(Scene script records)
— BEGIN —
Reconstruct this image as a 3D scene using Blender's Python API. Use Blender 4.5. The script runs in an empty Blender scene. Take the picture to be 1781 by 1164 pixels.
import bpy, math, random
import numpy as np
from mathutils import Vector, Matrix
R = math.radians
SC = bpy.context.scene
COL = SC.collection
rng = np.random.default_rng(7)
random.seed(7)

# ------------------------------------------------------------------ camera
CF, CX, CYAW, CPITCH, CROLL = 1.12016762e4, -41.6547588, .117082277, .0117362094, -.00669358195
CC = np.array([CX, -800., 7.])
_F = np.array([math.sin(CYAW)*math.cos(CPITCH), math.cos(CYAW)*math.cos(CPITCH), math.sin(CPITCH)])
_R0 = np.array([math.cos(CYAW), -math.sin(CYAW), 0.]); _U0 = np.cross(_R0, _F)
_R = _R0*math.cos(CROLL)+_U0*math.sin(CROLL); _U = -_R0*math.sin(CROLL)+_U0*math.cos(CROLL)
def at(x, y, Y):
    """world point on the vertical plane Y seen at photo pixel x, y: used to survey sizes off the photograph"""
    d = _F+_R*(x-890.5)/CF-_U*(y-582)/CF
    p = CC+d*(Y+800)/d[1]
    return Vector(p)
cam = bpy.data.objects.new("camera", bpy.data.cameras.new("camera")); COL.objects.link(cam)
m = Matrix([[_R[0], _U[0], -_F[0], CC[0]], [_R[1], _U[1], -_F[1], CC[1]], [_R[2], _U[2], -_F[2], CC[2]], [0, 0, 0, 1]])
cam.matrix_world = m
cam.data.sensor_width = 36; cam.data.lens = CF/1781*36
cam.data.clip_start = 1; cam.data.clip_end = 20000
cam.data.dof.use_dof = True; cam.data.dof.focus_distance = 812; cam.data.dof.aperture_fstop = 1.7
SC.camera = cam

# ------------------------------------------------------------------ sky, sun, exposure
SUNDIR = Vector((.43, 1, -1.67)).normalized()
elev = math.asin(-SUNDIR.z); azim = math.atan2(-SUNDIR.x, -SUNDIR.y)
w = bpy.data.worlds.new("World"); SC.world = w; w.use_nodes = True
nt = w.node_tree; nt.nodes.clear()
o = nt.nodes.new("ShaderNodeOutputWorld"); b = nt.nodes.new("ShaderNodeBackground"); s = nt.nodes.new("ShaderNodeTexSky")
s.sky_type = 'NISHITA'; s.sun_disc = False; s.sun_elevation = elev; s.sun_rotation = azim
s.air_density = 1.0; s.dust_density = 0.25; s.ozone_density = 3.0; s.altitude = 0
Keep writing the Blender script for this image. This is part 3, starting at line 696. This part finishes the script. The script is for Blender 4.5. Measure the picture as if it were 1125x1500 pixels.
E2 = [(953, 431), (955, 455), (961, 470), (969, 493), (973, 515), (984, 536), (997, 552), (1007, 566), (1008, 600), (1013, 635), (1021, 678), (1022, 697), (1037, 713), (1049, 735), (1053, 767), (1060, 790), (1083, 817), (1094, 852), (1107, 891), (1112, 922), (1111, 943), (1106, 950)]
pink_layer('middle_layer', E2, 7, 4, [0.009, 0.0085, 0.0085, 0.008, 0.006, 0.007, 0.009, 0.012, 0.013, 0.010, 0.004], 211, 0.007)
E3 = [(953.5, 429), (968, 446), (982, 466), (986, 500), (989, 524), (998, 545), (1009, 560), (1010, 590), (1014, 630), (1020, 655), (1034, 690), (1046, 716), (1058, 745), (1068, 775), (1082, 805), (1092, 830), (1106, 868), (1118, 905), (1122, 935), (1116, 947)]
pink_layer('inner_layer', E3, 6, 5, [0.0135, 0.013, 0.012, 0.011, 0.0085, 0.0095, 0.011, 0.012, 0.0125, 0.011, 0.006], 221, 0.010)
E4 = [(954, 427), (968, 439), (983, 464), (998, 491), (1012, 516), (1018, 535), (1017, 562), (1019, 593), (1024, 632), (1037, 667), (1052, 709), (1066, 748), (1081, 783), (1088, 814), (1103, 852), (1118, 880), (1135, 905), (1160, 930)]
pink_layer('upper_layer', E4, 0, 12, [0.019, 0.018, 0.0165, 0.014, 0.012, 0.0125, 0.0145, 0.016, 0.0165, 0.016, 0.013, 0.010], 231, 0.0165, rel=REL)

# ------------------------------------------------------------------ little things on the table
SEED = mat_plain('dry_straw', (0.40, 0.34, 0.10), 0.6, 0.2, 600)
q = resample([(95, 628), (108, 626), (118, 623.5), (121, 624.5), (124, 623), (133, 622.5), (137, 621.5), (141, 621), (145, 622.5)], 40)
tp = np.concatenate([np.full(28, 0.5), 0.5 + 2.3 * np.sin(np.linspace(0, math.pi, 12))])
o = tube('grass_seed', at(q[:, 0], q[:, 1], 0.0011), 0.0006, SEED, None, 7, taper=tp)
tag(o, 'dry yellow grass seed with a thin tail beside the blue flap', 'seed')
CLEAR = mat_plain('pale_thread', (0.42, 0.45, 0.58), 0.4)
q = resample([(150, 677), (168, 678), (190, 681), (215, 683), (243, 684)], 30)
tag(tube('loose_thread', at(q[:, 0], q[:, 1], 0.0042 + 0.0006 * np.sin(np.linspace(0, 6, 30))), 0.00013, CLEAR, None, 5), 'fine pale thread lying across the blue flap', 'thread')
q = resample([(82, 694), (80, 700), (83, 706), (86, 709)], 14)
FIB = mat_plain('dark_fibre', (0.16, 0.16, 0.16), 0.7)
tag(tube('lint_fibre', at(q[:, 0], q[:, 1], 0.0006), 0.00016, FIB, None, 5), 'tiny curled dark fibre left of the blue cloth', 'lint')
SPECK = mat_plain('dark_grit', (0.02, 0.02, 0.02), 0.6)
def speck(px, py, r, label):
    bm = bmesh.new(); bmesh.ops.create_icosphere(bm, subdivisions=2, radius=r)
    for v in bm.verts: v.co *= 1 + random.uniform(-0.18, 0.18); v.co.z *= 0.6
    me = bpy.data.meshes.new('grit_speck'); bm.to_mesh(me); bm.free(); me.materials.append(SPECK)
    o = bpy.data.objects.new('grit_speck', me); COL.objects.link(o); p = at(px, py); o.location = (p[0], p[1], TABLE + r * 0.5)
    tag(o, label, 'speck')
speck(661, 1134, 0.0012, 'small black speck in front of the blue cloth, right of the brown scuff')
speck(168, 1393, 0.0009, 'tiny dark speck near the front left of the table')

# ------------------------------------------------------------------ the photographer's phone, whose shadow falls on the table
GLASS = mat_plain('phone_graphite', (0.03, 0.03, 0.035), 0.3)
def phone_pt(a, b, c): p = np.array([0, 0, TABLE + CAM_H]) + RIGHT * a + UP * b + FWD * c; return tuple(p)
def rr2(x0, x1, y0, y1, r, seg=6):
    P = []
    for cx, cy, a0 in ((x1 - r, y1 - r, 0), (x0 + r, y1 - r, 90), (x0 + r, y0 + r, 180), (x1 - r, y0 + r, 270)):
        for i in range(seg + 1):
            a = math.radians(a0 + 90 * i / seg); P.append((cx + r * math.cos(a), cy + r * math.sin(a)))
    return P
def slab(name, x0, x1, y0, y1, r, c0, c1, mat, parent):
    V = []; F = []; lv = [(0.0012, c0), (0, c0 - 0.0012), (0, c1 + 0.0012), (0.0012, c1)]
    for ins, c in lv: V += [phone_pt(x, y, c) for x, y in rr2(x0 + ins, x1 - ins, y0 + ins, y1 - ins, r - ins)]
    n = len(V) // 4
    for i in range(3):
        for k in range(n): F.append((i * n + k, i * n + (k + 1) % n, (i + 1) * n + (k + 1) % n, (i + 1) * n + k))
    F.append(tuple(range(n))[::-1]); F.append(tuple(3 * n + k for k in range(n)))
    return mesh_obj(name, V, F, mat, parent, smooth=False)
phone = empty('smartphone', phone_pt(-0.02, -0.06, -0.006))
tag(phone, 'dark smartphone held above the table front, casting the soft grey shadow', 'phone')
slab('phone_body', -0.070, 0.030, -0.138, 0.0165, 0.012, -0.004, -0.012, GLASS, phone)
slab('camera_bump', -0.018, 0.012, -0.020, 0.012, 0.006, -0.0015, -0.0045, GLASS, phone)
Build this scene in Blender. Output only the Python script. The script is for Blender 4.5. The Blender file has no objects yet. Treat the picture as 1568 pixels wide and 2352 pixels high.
— END —
Requirements:
Quote every line from the beginning of the entries up to and including the line that contains "random.seed(7)".

Response for this exercise:
Reconstruct this image as a 3D scene using Blender's Python API. Use Blender 4.5. The script runs in an empty Blender scene. Take the picture to be 1781 by 1164 pixels.
import bpy, math, random
import numpy as np
from mathutils import Vector, Matrix
R = math.radians
SC = bpy.context.scene
COL = SC.collection
rng = np.random.default_rng(7)
random.seed(7)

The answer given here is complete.